Видя, что меня мучит любопытство и испытывая ко мне как к соотечественнику патриотическое сострадание, жена осведомленного Пьера Лекюира (некогда сотрудница знаменитого Зервоса, а в девичестве и вовсе княжна Гагарина) подарила меня заговорщицким взглядом и покрутила пальчиком у виска. Означало ли это, что я совсем спятил, углубляясь в такие дебри, или что у вышеупомянутой мною девушки тоже были не все дома, она мне разъяснять не стала.

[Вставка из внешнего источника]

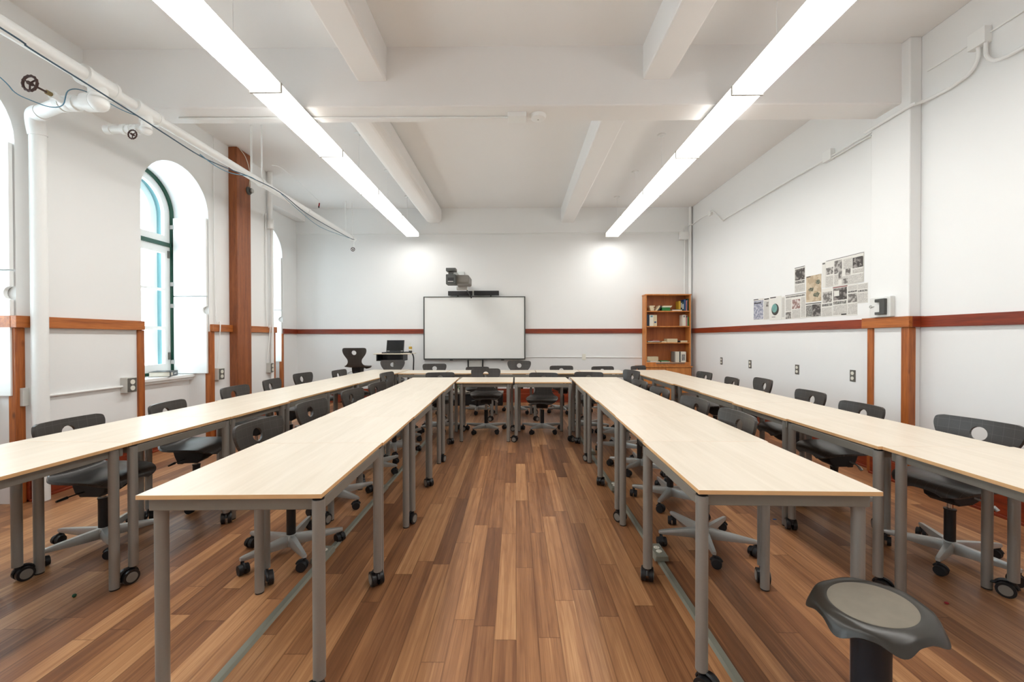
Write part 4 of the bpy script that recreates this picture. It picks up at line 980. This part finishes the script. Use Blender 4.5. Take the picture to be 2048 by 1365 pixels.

Так или иначе, в результате этих интимных бесед с Шаром художник де Сталь отправился с детьми и беременной женой для отдыха и работы именно в Люберон, именно в то самое местечко Лань, близ которого проживала семья арендатора Матье и несравненной завлекательности девушка-резистантка по имени Жанна.

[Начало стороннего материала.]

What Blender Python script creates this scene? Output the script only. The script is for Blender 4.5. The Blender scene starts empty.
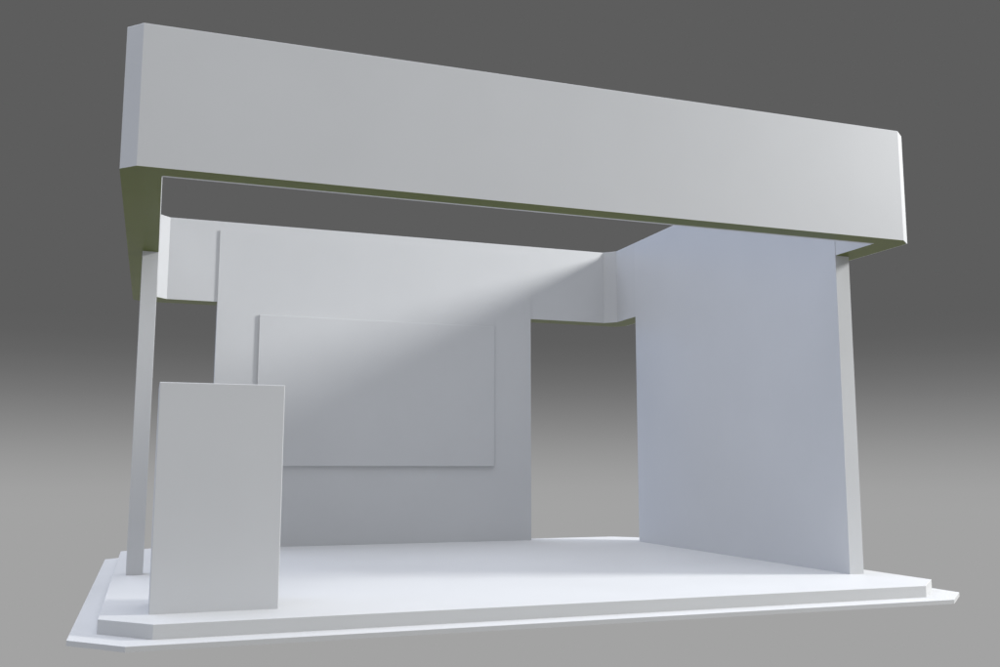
import bpy, bmesh, math
from mathutils import Vector

scene = bpy.context.scene
COL = scene.collection

# ------------------------------------------------------------------ render / view
scene.render.engine = 'CYCLES'
scene.render.resolution_x = 1024
scene.render.resolution_y = 683
scene.view_settings.view_transform = 'Standard'
scene.view_settings.look = 'None'
scene.view_settings.exposure = 0
scene.view_settings.gamma = 1
scene.cycles.max_bounces = 10
scene.cycles.diffuse_bounces = 6
scene.cycles.use_denoising = True

# ------------------------------------------------------------------ measures (metres)
T = 0.2453                       # depth of the canopy ring
ZB, ZT = 2.688, 3.607            # underside and top of the canopy ring
YB = 5.2244                      # outer back of the ring
CO = 0.099                       # outer corner chamfer
XI, YI = 3 - T, YB - T           # inner faces of the ring
SOF = 0.002                      # soffit board thickness


# ------------------------------------------------------------------ materials
def paint(name, rgb, rough=0.5, spec=0.5, var=0.012, coat=0.0):
    """painted board: base colour with a very faint mottle and roller texture"""
    m = bpy.data.materials.new(name)
    m.use_nodes = True
    nt = m.node_tree
    b = nt.nodes['Principled BSDF']
    tc = nt.nodes.new('ShaderNodeTexCoord')
    n1 = nt.nodes.new('ShaderNodeTexNoise')
    n1.inputs['Scale'].default_value = 1.7
    n1.inputs['Detail'].default_value = 3
    nt.links.new(tc.outputs['Object'], n1.inputs['Vector'])
    rp = nt.nodes.new('ShaderNodeValToRGB')
    rp.color_ramp.elements[0].position = 0.3
    rp.color_ramp.elements[1].position = 0.7
    rp.color_ramp.elements[0].color = (*[c * (1 - var) for c in rgb], 1)
    rp.color_ramp.elements[1].color = (*[min(1, c * (1 + var)) for c in rgb], 1)
    nt.links.new(n1.outputs['Fac'], rp.inputs['Fac'])
    nt.links.new(rp.outputs['Color'], b.inputs['Base Color'])
    mr = nt.nodes.new('ShaderNodeMapRange')
    mr.inputs['To Min'].default_value = rough - 0.03
    mr.inputs['To Max'].default_value = rough + 0.03
    nt.links.new(n1.outputs['Fac'], mr.inputs['Value'])
    nt.links.new(mr.outputs['Result'], b.inputs['Roughness'])
    b.inputs['Specular IOR Level'].default_value = spec
    n2 = nt.nodes.new('ShaderNodeTexNoise')
    n2.inputs['Scale'].default_value = 260
    nt.links.new(tc.outputs['Object'], n2.inputs['Vector'])
    bp = nt.nodes.new('ShaderNodeBump')
    bp.inputs['Strength'].default_value = 0.04
    bp.inputs['Distance'].default_value = 0.001
    nt.links.new(n2.outputs['Fac'], bp.inputs['Height'])
    nt.links.new(bp.outputs['Normal'], b.inputs['Normal'])
    return m


M_WHITE = paint('white_painted_board', (0.50, 0.505, 0.51), 0.5, 0.4)
M_SIDE = paint('satin_white_paint', (0.50, 0.505, 0.51), 0.34, 0.5)
M_DECK = paint('white_deck_laminate', (0.490, 0.492, 0.488), 0.55, 0.3)
M_SOFFIT = paint('soffit_reflected_green', (0.100, 0.120, 0.020), 0.32, 0.1)  # olive base colour paints in green surroundings reflected by a glossy white underside


# ------------------------------------------------------------------ mesh helpers
def prism(pts, z0, z1):
    """upright prism over a counter-clockwise plan outline"""
    bm = bmesh.new()
    lo = [bm.verts.new((x, y, z0)) for x, y in pts]
    hi = [bm.verts.new((x, y, z1)) for x, y in pts]
    n = len(pts)
    bm.faces.new(list(reversed(lo)))
    bm.faces.new(hi)
    for i in range(n):
        j = (i + 1) % n
        bm.faces.new((lo[i], lo[j], hi[j], hi[i]))
    bmesh.ops.recalc_face_normals(bm, faces=bm.faces)
    return bm


def ring_prism(outer, inner, z0, z1):
    bm = bmesh.new()
    n = len(outer)
    vs = {}
    for k, ring in (('o', outer), ('i', inner)):
        for z in (z0, z1):
            vs[k, z] = [bm.verts.new((x, y, z)) for x, y in ring]
    for i in range(n):
        j = (i + 1) % n
        bm.faces.new((vs['o', z0][i], vs['o', z0][j], vs['o', z1][j], vs['o', z1][i]))
        bm.faces.new((vs['i', z0][j], vs['i', z0][i], vs['i', z1][i], vs['i', z1][j]))
        bm.faces.new((vs['o', z1][i], vs['o', z1][j], vs['i', z1][j], vs['i', z1][i]))
        bm.faces.new((vs['o', z0][j], vs['o', z0][i], vs['i', z0][i], vs['i', z0][j]))
    bmesh.ops.recalc_face_normals(bm, faces=bm.faces)
    return bm


def box(x0, x1, y0, y1, z0, z1):
    return prism([(x0, y0), (x1, y0), (x1, y1), (x0, y1)], z0, z1)


def bevel(bm, w, test=None, seg=2):
    es = [e for e in bm.edges if test is None or test(e)]
    bmesh.ops.bevel(bm, geom=es, offset=w, segments=seg, profile=0.5, affect='EDGES')
    return bm


def obj(name, bm, mat, parent=None, origin=None):
    """link a bmesh as one object; its origin sits at `origin` (world)"""
    o0 = Vector(origin) if origin else (parent.location.copy() if parent else Vector((0, 0, 0)))
    for v in bm.verts:
        v.co -= o0
    me = bpy.data.meshes.new(name)
    bm.to_mesh(me)
    bm.free()
    me.materials.append(mat)
    o = bpy.data.objects.new(name, me)
    COL.objects.link(o)
    if parent:
        o.parent = parent          # parent is an Empty at o0, unrotated
    else:
        o.location = o0
    return o


def tag(o, label, cat, group=None):
    o['label'] = label
    o['category'] = cat
    if group:
        o['group'] = group
    o['kind'] = 'thing'
    return o


def thing(name, loc, label, cat):
    o = bpy.data.objects.new(name, None)
    o.empty_display_size = 0.3
    COL.objects.link(o)
    o.location = loc
    return tag(o, label, cat)


# ------------------------------------------------------------------ platform
plat = thing('platform', (0, 2.5, -0.115),
             'low white stepped exhibition platform with cut corners under the whole booth', 'platform')


def cut_rect(x0, x1, y0, y1, cfl, cfrx, cfry, cb):
    return [(x0 + cfl, y0), (x1 - cfrx, y0), (x1, y0 + cfry), (x1, y1 - cb), (x1 - cb, y1),
            (x0 + cb, y1), (x0, y1 - cb), (x0, y0 + cfl)]


deck = prism(cut_rect(-2.985, 3.114, -0.166, 5.203, 0.304, 0.34, 0.304, 0.304), -0.0842, 0.0)
bevel(deck, 0.003, lambda e: all(v.co.z > -0.01 for v in e.verts))
obj('deck', deck, M_DECK, plat)
step = prism(cut_rect(-3.135, 3.229, -0.336, 5.304, 0.314, 0.358, 0.314, 0.314), -0.1147, -0.0842)
bevel(step, 0.002, lambda e: all(v.co.z > -0.09 for v in e.verts))
obj('base_step', step, M_DECK, plat)

# ------------------------------------------------------------------ canopy ring
can = thing('canopy', (0, YB / 2, ZB),
            'deep white box fascia canopy ring with cut corners and green reflected light painted on its underside', 'canopy')
CL, CR = 0.103, 0.125            # inner chamfers, left and right
TF = 0.192                       # the front fascia is slimmer
XR, CRY = 3.017, 0.088            # right outer face and its chamfer depth
CF = 0.012                       # small cut of the inner front corners
outer = [(-3 + CO, 0), (3 - CO, 0), (XR, CRY), (XR, YB - CO), (3 - CO, YB), (-3 + CO, YB), (-3, YB - CO), (-3, CO)]
inner = [(-XI + CF, TF), (XI - CF, TF), (XI, TF + CF), (XI, YI - CR), (XI - CR, YI), (-XI + CL, YI),
         (-XI, YI - CL), (-XI, TF + CF)]
names = ['front_fascia', 'corner_panel', 'side_fascia', 'corner_panel',
         'back_fascia', 'corner_panel', 'side_fascia', 'corner_panel']
zf = ZB + SOF
for k in range(8):
    j = (k + 1) % 8
    pts = [outer[k], outer[j], inner[j], inner[k]]
    bm = prism(pts, zf, ZT)
    a, b = Vector(outer[k]), Vector(outer[j])
    c, d = Vector(inner[k]), Vector(inner[j])

    def rim(e, a=a, b=b, c=c, d=d):
        p, q = e.verts[0].co, e.verts[1].co
        if abs(p.z - q.z) > 1e-5 or p.z < ZT - 1e-4:
            return False
        s = {tuple(round(t, 4) for t in v.co.xy) for v in e.verts}
        return s == {tuple(round(t, 4) for t in a), tuple(round(t, 4) for t in b)} or \
            s == {tuple(round(t, 4) for t in c), tuple(round(t, 4) for t in d)}
    bevel(bm, 0.004, rim)
    obj(names[k], bm, M_WHITE, can)
LIP = 0.034                      # strip of white board left bare along the front opening
s_out = [(min(x, XR - 0.012), y) for x, y in outer]
s_in = [(-XI + CF, TF - LIP), (XI - CF, TF - LIP), (XI, TF + CF - LIP)] + inner[3:7] + [(-XI, TF + CF - LIP)]
sof = obj('soffit', ring_prism(s_out, s_in, ZB, zf), M_SOFFIT, can)
sof['label'] = 'underside of the canopy ring, reflected green light painted in'

# ------------------------------------------------------------------ walls
YW = YI - 0.018                  # face of the back wall, just proud of the ring
BXL, BXR, BZ = -2.118, 1.6187, 3.503
bm = bmesh.new()
# back wall: full board below the ring, thin skin in front of the ring above
prof = [(YW, 0.0), (YW + 0.10, 0.0), (YW + 0.10, ZB + 0.001), (YI - 0.001, ZB + 0.001), (YI - 0.001, BZ), (YW, BZ)]
lf = [bm.verts.new((BXL, y, z)) for y, z in prof]
rt = [bm.verts.new((BXR, y, z)) for y, z in prof]
bm.faces.new(lf)
bm.faces.new(list(reversed(rt)))
for i in range(6):
    j = (i + 1) % 6
    bm.faces.new((lf[i], lf[j], rt[j], rt[i]))
bmesh.ops.recalc_face_normals(bm, faces=bm.faces)
tag(obj('back_wall', bm, M_WHITE, origin=((BXL + BXR) / 2, YW, 0)),
    'wide pale grey back wall board standing left of the doorway gap', 'wall')

bm = bmesh.new()
# side wall: full board below the ring, thin skin over the ring's inner face above
prof = [(XI - 0.003, 0.0), (XI + 0.1366, 0.0), (XI + 0.1366, ZB + 0.001), (XI - 0.0005, ZB + 0.001),
        (XI - 0.0005, ZT - 0.006), (XI - 0.003, ZT - 0.006)]
nf = [bm.verts.new((x, 0.650, z)) for x, z in prof]
# unseen rear end slanted to keep key light off the back wall
bk = [bm.verts.new((x, 4.353 + 1.25 * (x - prof[0][0]), z)) for x, z in prof]
bm.faces.new(nf)
bm.faces.new(list(reversed(bk)))
for i in range(6):
    j = (i + 1) % 6
    bm.faces.new((nf[i], nf[j], bk[j], bk[i]))
bmesh.ops.recalc_face_normals(bm, faces=bm.faces)
tag(obj('side_wall', bm, M_SIDE, origin=(XI + 0.07, 2.5, 0)),
    'tall blank bluish side wall standing right of the doorway gap', 'wall')

# ------------------------------------------------------------------ post
bm = box(-2.884, -2.7535, 2.500, 2.634, 0.0, ZB + 0.001)
bevel(bm, 0.003, lambda e: abs(e.verts[0].co.z - e.verts[1].co.z) > 1)
tag(obj('support_post', bm, M_WHITE, origin=(-2.817, 2.567, 0)),
    'slim square white post holding up the canopy behind the counter', 'post')

# ------------------------------------------------------------------ display panel on the back wall
bm = box(-1.6576, 1.136, YW - 0.026, YW - 0.0005, 0.879, 2.563)
bevel(bm, 0.003, lambda e: all(v.co.y < YW - 0.022 for v in e.verts))
tag(obj('display_panel', bm, M_WHITE, origin=(-0.26, YW, 1.72)),
    'thin wide blank rectangular panel mounted on the back wall', 'display panel')

# ------------------------------------------------------------------ counter
bm = box(-2.707, -1.944, 0.219, 0.74, 0.0, 1.397)
bevel(bm, 0.005, lambda e: not all(v.co.z < 0.001 for v in e.verts))
tag(obj('reception_counter', bm, M_WHITE, origin=(-2.325, 0.48, 0)),
    'plain grey box counter at the front left of the platform', 'counter')

# ------------------------------------------------------------------ light
w = bpy.data.worlds.new('World')
scene.world = w
w.use_nodes = True
nt = w.node_tree
bg = nt.nodes['Background']
tc = nt.nodes.new('ShaderNodeTexCoord')
sp = nt.nodes.new('ShaderNodeSeparateXYZ')
nt.links.new(tc.outputs['Generated'], sp.inputs[0])
mr = nt.nodes.new('ShaderNodeMapRange')
E0, E1 = -2.3, 8.2               # elevations between which the studio grey darkens
mr.inputs['From Min'].default_value = math.sin(math.radians(E0))
mr.inputs['From Max'].default_value = math.sin(math.radians(E1))
nt.links.new(sp.outputs['Z'], mr.inputs['Value'])
rp = nt.nodes.new('ShaderNodeValToRGB')
cr = rp.color_ramp
lin = lambda v: ((v / 255 + 0.055) / 1.055) ** 2.4
N = 10
for i in range(N + 1):
    t = i / N
    s = t * t * (3 - 2 * t)
    v = lin(163 + (93 - 163) * s)
    el = cr.elements[0] if i == 0 else (cr.elements[-1] if i == N else cr.elements.new(t))
    el.color = (v, v, v, 1)
nt.links.new(mr.outputs['Result'], rp.inputs['Fac'])
nt.links.new(rp.outputs['Color'], bg.inputs['Color'])
bg.inputs['Strength'].default_value = 1.0


def sun(name, d, strength, angle, color):
    """d: direction from the scene towards the light"""
    l = bpy.data.lights.new(name, 'SUN')
    l.energy = strength
    l.angle = math.radians(angle)
    l.color = color
    o = bpy.data.objects.new(name, l)
    COL.objects.link(o)
    o.rotation_euler = Vector(d).to_track_quat('Z', 'Y').to_euler()
    o.location = Vector(d).normalized() * 12
    return o


kl = bpy.data.lights.new('key_lamp', 'POINT')
kl.energy = 21500
kl.shadow_soft_size = 2.1
kl.color = (0.985, 0.99, 0.985)
ko = bpy.data.objects.new('key_lamp', kl)
COL.objects.link(ko)
ko.location = (18, -4.3, 10.2)
sun('overhead_fill_lamp', (-0.1, 0.12, 1), 4.0, 90, (0.87, 0.90, 1.0))
sun('front_fill_lamp', (-0.1, -1, 0.35), 0.72, 90, (0.93, 0.965, 1.0))
sun('side_fill_lamp', (-1, 0.75, 0.45), 1.0, 76, (0.45, 0.615, 1.0))

# ------------------------------------------------------------------ camera
cd = bpy.data.cameras.new('camera')
cd.sensor_width = 36
cd.lens = 971.29 / 1000 * 36
cd.clip_end = 500
cam = bpy.data.objects.new('camera', cd)
COL.objects.link(cam)
yaw, pitch, roll = 0.3428, 0.1353, 0.0012
f = Vector((math.sin(yaw) * math.cos(pitch), math.cos(yaw) * math.cos(pitch), math.sin(pitch)))
r = Vector((math.cos(yaw), -math.sin(yaw), 0))
u = r.cross(f)
r2 = r * math.cos(roll) + u * math.sin(roll)
u2 = u * math.cos(roll) - r * math.sin(roll)
from mathutils import Matrix
mat = Matrix((r2, u2, -f)).transposed().to_4x4()
mat.translation = Vector((-2.7395, -6.1207, 0.8858))
cam.matrix_world = mat
scene.camera = cam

Конечно, менее, чем мы с вами, проницательные биографы объяснят, что просто художник Никола де Сталь нуждался в отдыхе и в южном солнце, которым издавна бредили все художники. Вот и все. А любезный Рене Шар помог снять какой-то сарай, воспользовавшись своим авторитетом и знакомством с семьей Матье в качестве «капитана Александра».
Ну что ж, у всякого автора, как и у всякого читателя, свой жизненный опыт. Мой опыт приучил меня большое значение придавать откровенным мужским разговорам. Надеюсь, мой читатель не сочтет меня нескромным, если я вспомню в этой связи историю из дней своей солдатской службы в маленьком армянском городке на турецкой границе. Много спасительных месяцев я провел тогда под началом доброго украинца-капитана из службы обозно-вещевого снабжения советской армии, к которому я после мытарств в саперной роте попал на сачковую должность писаря ОВС (я не был выскочкой или карьеристом, и у меня уже было к тому времени университетское образование, почти два). Капитан по вечерам, к сожалению, не спешил домой и держал своего «писарчука» за «сверкой документов» аж до полуночи. При этом время от времени он устраивал перекур и, отодвинув «документы», просил меня рассказать что ни то «из московской жизни». Я уже не меньше ста раз рассказывал ему о семье, о сестрах, о многочисленных обитателях большой коммунальной квартиры на Первой Мещанской, где у нашей семьи были две комнаты на шестерых. Больше всего нравился капитану мой рассказ о вполне еще бодрой и одинокой соседке-польке, имевшей гордое имя Ядвига и незаурядно развитые внешние данные. Наблюдая за реакцией слушателя, я конце концов понял, что рассказ о московской жизни мне лучше начинать сразу с описания этих данных… Года через полтора после моего дембеля капитан навестил меня однажды в Москве, и я был ему очень рад. Когда же он с робким трепетом спросил меня про соседку Ядвигу, я ощутил впервые что-то вроде писательской гордости… Ему не терпелось увидеть Ядвигу. В первый раз в документальном жанре мне так удался женский образ.